Twitter is inching toward an ad platform, but it seems every step the company takes in creating its ad platform is just an effort to play catch-up to the third-party companies that are working much faster to address brands’ and marketers’ use of the social-messaging tool.
That’s why the real innovations in Twitter as an advertising and marketing tool are most likely to come from outside. Twitter has set itself up as an uncommonly open platform. That’s meant that all manner of innovation — search, photos and mobile app — have happened outside of the company itself. The same is happening on the marketing side.
Take ads for instance. You can now buy video advertising that appears in people’s tweet streams. But you can’t do that via Twitter, which has confined its ad products to basic offerings like promoted trends, accounts and tweets. The video ads in tweet streams are coming via social ad net 140 Proof, which launched an in-app social-video ad unit that appears at the top of the user’s stream. The ad has a link that triggers an in-app behavior that will open up the player right in the stream.
As a trial run, 140 Proof worked with Chevy during the Super Bowl to test the in-app ad unit. Chevy ran multiple simultaneous campaigns with 140 Proof, some using the new video ad unit and some using the existing 140-character ad unit. The result: Chevy saw 120,000 downloads of Chevy’s app, Chevy Game Time, because of the ad. It generated 50 million impressions over two days.
Twitter’s been content to let others take the lead in other areas. Twitter’s content dashboard came after the social network purchased Smallthought Systems. On the publisher side, Twitter rolled out Twitter Web Analytics, a tool to help content providers understand how much traffic they get from Twitter, which came from the company’s purchase of data analytics service, BackType.
“Whether they deliver these ad innovations or license,” said 140 Proof CEO Jon Elvekrog, “I think there’s a lot of innovation that comes from small startups that large companies have an interest in.”

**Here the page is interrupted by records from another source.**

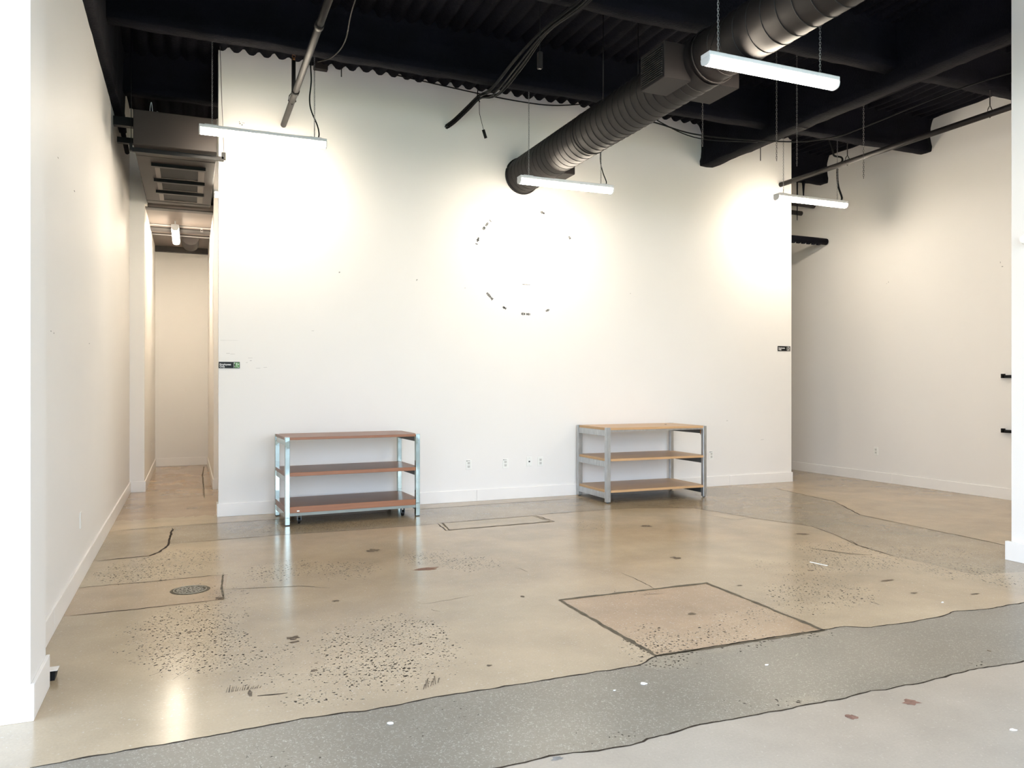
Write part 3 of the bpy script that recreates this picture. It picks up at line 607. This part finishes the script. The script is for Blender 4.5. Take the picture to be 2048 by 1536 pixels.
for x, y, z0, lab in ((8.62, 9.26, 3.93, 'longer dark rod hanging behind the right end of the back wall'), (8.80, 9.32, 4.30, 'shorter thick dark rod hanging behind the right end of the back wall')):
    bm = bmesh.new(); tube(bm, [(0, 0, 0), (0, 0, 4.50-z0), (0, 0, 4.60-z0)], [.006, .012 if z0 < 4 else .02, .02 if z0 < 4 else .035], n=6)
    tag(finish(bm, 'threaded_rod', M['black'], loc=(x, y, z0)), lab, 'rod')
for y, z, xe, r, lab in ((9.3, 4.20, 8.99, .045, 'upper brown duct stub past the right end of the back wall'), (9.3, 4.055, 8.74, .035, 'lower dark pipe stub past the right end of the back wall'), (9.25, 3.64, 9.19, .05, 'thick black pipe meeting the right wall')):
    bm = bmesh.new(); tube(bm, [(7.0, y, z+.0), (xe-.3, y, z+.004), (xe, y, z)], r, n=14)
    if xe > 9.1:
        for k in range(9): box(bm, 8.2+.1*k, 8.26+.1*k, y-.02, y+.02, z-r-.012, z-r+.02, bev=.004)
        tube(bm, [(8.2, y-r*.6, z+.01), (9.19, y-r*.6, z)], .012, n=6)
    tag(finish(bm, 'pipe_stub', M['black'] if xe > 9.1 else M['duct']), lab, 'pipe')

# ---------------------------------------------------------------- air handler above the corridor
t = thing('air_handler', 'large grey ceiling air unit with three filter grilles above the left corridor', 'air conditioner')
o = finish(B((-.515, .262, 8.5, 11.19, 3.79, 4.136), bev=.006), 'casing', M['unit'], t)
finish(B((-.51, .257, 8.9, 8.905, 3.787, 3.79)), 'panel_seam', M['seam'], o); finish(B((-.51, .257, 11.02, 11.03, 3.786, 3.79)), 'panel_seam', M['seam'], o)
for i, (y0, y1) in enumerate(((9.22, 9.74), (9.90, 10.31), (10.47, 10.90))):
    f = finish(B((-.35, -.30, y0, y1, 3.775, 3.792), (.09, .155, y0, y1, 3.775, 3.792), (-.3, .09, y0, y0+.02, 3.775, 3.792), (-.3, .09, y1-.02, y1, 3.775, 3.792)), 'filter_frame', M['frame'], t)
    finish(B((-.30, .09, y0+.02, y1-.02, 3.782, 3.7895)), 'filter', M['filter'], f)
    finish(B((-.38, .165, y0-.075, y0-.02, 3.755, 3.792)), 'filter_rail', M['blackpl'], t)
t = thing('support_strut', 'black strut on rods under the front edge of the air unit', 'strut')
finish(B((-.53, .27, 8.60, 8.64, 3.742, 3.783), (.27, .33, 8.60, 8.64, 3.742, 3.783)), 'strut', M['blackpl'], t)
finish(B((.31, .35, 8.60, 8.645, 3.76, 3.83)), 'clamp', M['blackpl'], t); finish(B((-.555, -.53, 8.60, 8.645, 3.75, 3.83)), 'clamp', M['blackpl'], t)
bm = bmesh.new(); tube(bm, [(.335, 8.62, 3.8), (.315, 8.64, 4.3), (.295, 8.66, 4.98)], .0035, n=6); finish(bm, 'rod', M['chaind'], t)
bm = bmesh.new(); tube(bm, [(-.54, 8.62, 3.8), (-.54, 8.62, 4.98)], .0035, n=6); finish(bm, 'rod', M['blackpl'], t)
tag(finish(B((-.72, -.515, 8.85, 8.93, 4.065, 4.155)), 'wall_brace', M['blackpl']), 'upper black brace between the left wall and the air unit', 'brace')
tag(finish(B((-.72, -.515, 9.30, 9.36, 4.015, 4.075)), 'wall_brace', M['blackpl']), 'lower black brace between the left wall and the air unit', 'brace')
bm = bmesh.new(); tube(bm, [(-.675, 9.2, 4.2), (-.675, 10.1, 4.13)], .026, n=10)
tag(finish(bm, 'pipe_stub', M['black']), 'black pipe stub crossing the braces on the left wall', 'pipe')
bm = bmesh.new(); tube(bm, curve([(-.37, 8.7, 4.136), (-.372, 8.7, 4.22), (-.36, 8.7, 4.29), (-.35, 8.7, 4.22), (-.345, 8.7, 4.136)], 5), .003, n=5)
tag(finish(bm, 'wire_loop', M['housing']), 'thin pale wire loop on top of the air unit', 'wire')

# corridor ceiling and what is on it
ct = struct('ceiling_corridor', B((-.545, .30, 11.35, 14.6, 3.78, 3.86)), M['corrc'], 'low brown painted corridor ceiling')
finish(B((-.545, .30, 11.35, 11.5, 3.765, 3.78), (-.545, .30, 14.5, 14.6, 3.69, 3.78)), 'dark_strip', M['corrd'], ct)
finish(B((-.545, .30, 12.75, 13.05, 3.76, 3.78), (-.545, .30, 13.3, 13.33, 3.76, 3.78)), 'ceiling_strip', M['corrd'], ct)
for y in (12.45, 13.25):
    bm = bmesh.new(); tube(bm, [(-.54, y, 3.755), (.295, y, 3.75)], .012, n=6)
    tag(finish(bm, 'conduit', M['chain']), 'nearer metal conduit across the corridor ceiling' if y < 13 else 'farther metal conduit across the corridor ceiling', 'conduit')
bm = bmesh.new(); half = [[bm.verts.new((.015+.13*math.cos(a), y, 3.757+.135*math.sin(a)*.95)) for a in [-PI*k/16 for k in range(17)]] for y in (13.3, 13.95)]
for k in range(16): bm.faces.new((half[0][k], half[0][k+1], half[1][k+1], half[1][k]))
bm.faces.new(half[0]); bm.faces.new(half[1]); bm.faces.new((half[0][0], half[1][0], half[1][16], half[0][16]))
tag(finish(bm, 'round_duct', M['unit']), 'half-round grey duct end under the far corridor ceiling', 'duct')
bm = bmesh.new(); sprinkler(bm, 0, 0, 0); tag(finish(bm, 'ceiling_sprinkler', M['chain'], loc=(.17, 12.55, 3.775), rot=(PI, 0, 0)), 'small metal sprinkler head on the corridor ceiling', 'sprinkler')

# ---------------------------------------------------------------- shelving tables
def board(t, x0, x1, y0, y1, z0, z1, m, me_):
    bm = bmesh.new(); box(bm, x0, x1, y0, y1, z0, z1, bev=.0015)
    for f in bm.faces:
        if abs(f.normal.z) < .5: f.material_index = 1
    return finish(bm, 'shelf', [m, me_], t)
t = thing('shelving_table', 'three-tier reddish wood table with mirror-bright metal legs and casters', 'shelf unit', (0.875, 7.93, 0), math.radians(2.6))
Wd, Dp, Hh, lg = 1.40, .70, .877, .046
LEG = [(0, 0), (Wd-lg, 0), (0, Dp-lg), (Wd-lg, Dp-lg)]
for x, y in LEG:
    l = finish(B((x, x+lg, y, y+lg, .006, Hh), bev=.0025), 'leg', M['chrome'], t)
    finish(B((x+.003, x+lg-.003, y+.003, y+lg-.003, 0, .006)), 'foot', M['blackpl'], l)
    finish(B((x+.001, x+lg-.001, y+.001, y+lg-.001, Hh, Hh+.004), bev=.001), 'end_cap', M['housing'], l)
for z0, z1 in ((Hh-.026, Hh), (.488, .526), (.122, .185)):
    o = board(t, lg+.001, Wd-lg-.001, .004, Dp-.004, z0, z1, M['walnut'], M['walnute'])
    for q in ((.004, lg+.0005), (Wd-lg-.0005, Wd-.004)): finish(B((*q, lg+.001, Dp-lg-.001, z0, z1)), 'shelf_end', M['walnut'], o)
    for sx in (.006, Wd-.006-.03):
        finish(B((sx, sx+.03, lg, Dp-lg, z0-.055, z0-.0005), bev=.001), 'side_rail', M['chrome'] if sx < .1 else M['darkst'], t)
for q in (.01, Dp-.03): finish(B((lg, Wd-lg, q, q+.02, .092, .1215)), 'frame_rail', M['dull'], t)
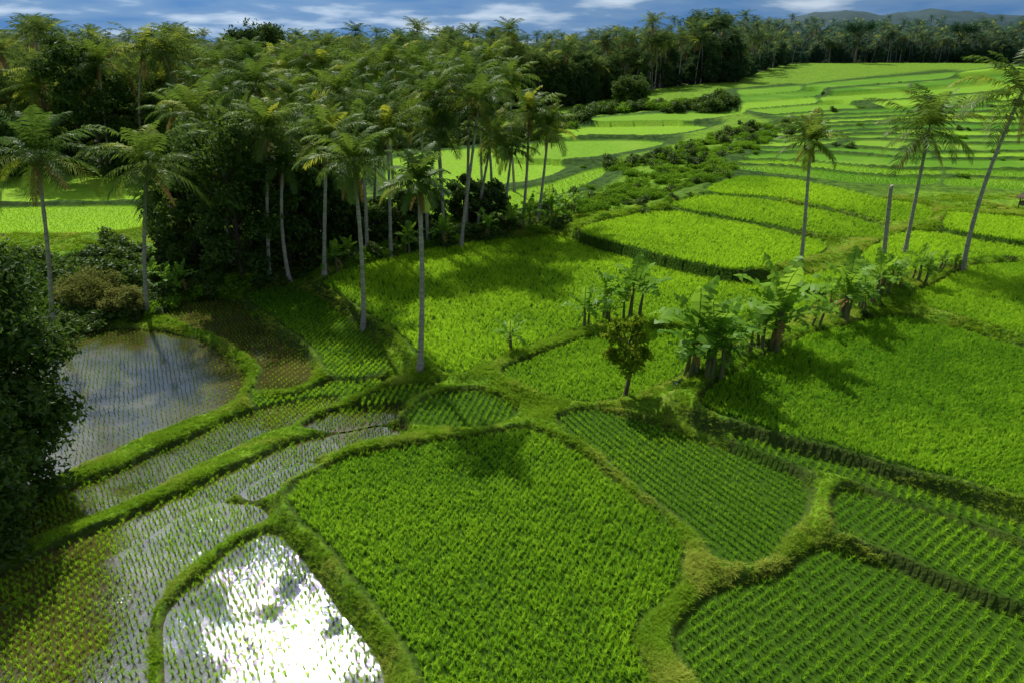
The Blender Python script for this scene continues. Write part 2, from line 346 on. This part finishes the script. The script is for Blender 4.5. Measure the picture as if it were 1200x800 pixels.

That means for now Twitter is going to let others do the work for it when it comes to building out ad products for brands. It’s no coincidence that Twitter’s big release in ad products was a self-service ad platform that’s designed for marketers of all stripes. This isn’t the kind of thing that gets the Cokes and Nikes of the world excited.
“When you build a self-serve platform, 90 percent of revenue comes from direct-response marketers,” said Arnie Gullov-Singh, CEO of Adly, which pioneered the use of celebrity Twitter endorsements. “Any kind of third-party ecosystem around Twitter is going to be a service business.”
While Twitter continues to figure out its model — and more importantly for marketers, how to help brands deliver its messages to its audiences — those waiting for Twitter to develop advertising innovations might be better served looking beyond the social network and out towards these third-party companies.
“There are smart innovations that come out of an ecosystem first,” said Elvekrog.